The city of East Tawas has residents who would like to help the monarch butterfly and pollinator conservation. Please consider taking the National Wildlife Federations' "Mayors' Monarch Pledge" to help us unify as a community to help save our pollinators. It would also create beautiful habits to enjoy while seeing the butterflies and other pollinators. https://www.nwf.org/mayorsmonarchpledge Thank you.

Community Spotlight

Action Items Committed for 2021

Communications and Convening

  • Launch or maintain a public communication effort to encourage residents to plant monarch gardens at their homes or in their neighborhoods. (If you have community members who speak a language other than English, we encourage you to also communicate in that language; Champion Pledges must communicate in that language.)
  • Engage with community garden groups and urge them to plant native milkweeds and nectar-producing plants.
  • Engage with city parks and recreation, public works, sustainability, and other relevant staff to identify opportunities to revise and maintain mowing programs and milkweed / native nectar plant planting programs.
  • Engage with developers, planners, landscape architects, and other community leaders and organizers engaged in planning processes to identify opportunities to create monarch habitat.
  • Issue a proclamation to raise awareness about the decline of the monarch butterfly and the species’ need for habitat. This proclamation must incorporate a focus on monarch conservation.

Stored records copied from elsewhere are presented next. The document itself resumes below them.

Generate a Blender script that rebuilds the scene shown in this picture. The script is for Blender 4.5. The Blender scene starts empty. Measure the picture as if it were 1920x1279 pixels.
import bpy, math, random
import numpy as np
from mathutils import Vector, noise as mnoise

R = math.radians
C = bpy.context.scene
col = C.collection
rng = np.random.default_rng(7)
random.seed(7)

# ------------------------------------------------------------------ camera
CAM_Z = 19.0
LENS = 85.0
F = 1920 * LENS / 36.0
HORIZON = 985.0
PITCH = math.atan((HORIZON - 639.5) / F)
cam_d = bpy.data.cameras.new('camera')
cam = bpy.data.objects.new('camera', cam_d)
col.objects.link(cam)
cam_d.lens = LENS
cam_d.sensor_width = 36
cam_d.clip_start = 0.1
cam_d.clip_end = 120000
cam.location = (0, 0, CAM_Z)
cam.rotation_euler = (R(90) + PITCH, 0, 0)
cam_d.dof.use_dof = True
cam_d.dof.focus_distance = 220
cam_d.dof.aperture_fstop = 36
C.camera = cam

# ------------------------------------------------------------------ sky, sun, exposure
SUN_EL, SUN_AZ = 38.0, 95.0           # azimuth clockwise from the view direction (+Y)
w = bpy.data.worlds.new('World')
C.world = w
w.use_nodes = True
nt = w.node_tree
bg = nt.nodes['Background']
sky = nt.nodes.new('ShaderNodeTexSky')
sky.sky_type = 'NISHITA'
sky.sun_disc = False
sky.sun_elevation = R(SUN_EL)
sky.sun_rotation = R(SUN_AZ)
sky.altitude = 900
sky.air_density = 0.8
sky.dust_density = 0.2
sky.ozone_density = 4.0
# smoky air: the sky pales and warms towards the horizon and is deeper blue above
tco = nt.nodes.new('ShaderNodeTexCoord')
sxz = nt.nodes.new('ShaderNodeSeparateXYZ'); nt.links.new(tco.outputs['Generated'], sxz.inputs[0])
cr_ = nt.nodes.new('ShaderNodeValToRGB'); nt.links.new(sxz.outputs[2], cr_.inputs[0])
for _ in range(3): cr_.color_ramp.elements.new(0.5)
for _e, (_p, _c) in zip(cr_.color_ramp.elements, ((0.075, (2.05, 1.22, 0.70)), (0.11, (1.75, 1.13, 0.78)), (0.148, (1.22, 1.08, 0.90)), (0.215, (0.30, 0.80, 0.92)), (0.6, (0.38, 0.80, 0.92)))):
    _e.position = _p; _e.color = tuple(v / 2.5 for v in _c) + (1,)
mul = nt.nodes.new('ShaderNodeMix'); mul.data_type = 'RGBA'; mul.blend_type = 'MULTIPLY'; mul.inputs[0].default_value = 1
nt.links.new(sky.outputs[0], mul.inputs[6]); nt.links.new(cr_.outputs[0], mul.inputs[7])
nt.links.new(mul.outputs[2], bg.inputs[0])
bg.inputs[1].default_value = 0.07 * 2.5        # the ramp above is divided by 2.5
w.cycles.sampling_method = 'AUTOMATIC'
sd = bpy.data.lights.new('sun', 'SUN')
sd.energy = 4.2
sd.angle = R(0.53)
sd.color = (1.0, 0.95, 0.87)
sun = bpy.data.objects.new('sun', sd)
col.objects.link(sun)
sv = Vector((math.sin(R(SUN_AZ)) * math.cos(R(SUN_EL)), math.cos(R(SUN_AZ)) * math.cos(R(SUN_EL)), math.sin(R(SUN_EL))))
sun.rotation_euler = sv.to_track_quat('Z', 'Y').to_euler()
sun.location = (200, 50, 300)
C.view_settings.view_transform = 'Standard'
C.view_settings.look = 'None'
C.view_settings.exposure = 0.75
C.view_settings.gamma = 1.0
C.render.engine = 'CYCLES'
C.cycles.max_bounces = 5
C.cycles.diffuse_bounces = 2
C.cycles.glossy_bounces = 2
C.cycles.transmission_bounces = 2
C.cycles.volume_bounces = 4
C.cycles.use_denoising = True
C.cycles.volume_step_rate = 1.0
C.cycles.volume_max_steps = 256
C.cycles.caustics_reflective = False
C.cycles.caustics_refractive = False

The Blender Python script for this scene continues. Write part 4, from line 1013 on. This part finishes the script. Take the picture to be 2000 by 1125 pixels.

Program and Demonstration Gardens

  • Host or support a native seed or plant sale, giveaway or swap.
  • Facilitate or support a milkweed seed collection and propagation effort.
  • Convert vacant lots to monarch habitat.
  • Launch or maintain an outdoor education program(s) (e.g., at schools, after-school programs, community centers and groups) that builds awareness and creates habitat by engaging students, educators, and the community in planting native milkweed and pollinator-friendly native nectar plants (i.e., National Wildlife Federation’s Schoolyard Habitats program and Monarch Mission curriculum).
  • Earn or maintain recognition for being a wildlife-friendly city by participating in other wildlife and habitat conservation efforts (i.e., National Wildlife Federation’s Community Wildlife Habitat program).
  • Add or maintain native milkweed and nectar-producing plants in gardens in the community.
  • Host or support a monarch butterfly festival that is accessible to all residents in the community and promotes monarch and pollinator conservation, as well as cultural awareness and recognition.

Systems Change

  • Reduce or eliminate the use of herbicides, pesticides, or other chemicals that are harmful to monarchs and pollinators and urban wildlife.
  • Remove milkweed from the list of noxious plants in city weed / landscaping ordinances (if applicable).
  • Change weed or mowing ordinances to allow for native prairie and plant habitats.
  • Increase the percentage of native plants, shrubs and trees that must be used in city landscaping ordinances and encourage use of milkweed, where appropriate.
  • Launch, expand, or continue an effort to change municipal planting ordinances and practices to include more native milkweed and native nectar producing plants at city properties.
  • Integrate monarch butterfly conservation into the city’s Park Master Plan, Sustainability Plan, Climate Resiliency Plan or other city plans.
  • Launch, expand, or continue one or more ordinances to reduce light pollution to benefit urban wildlife.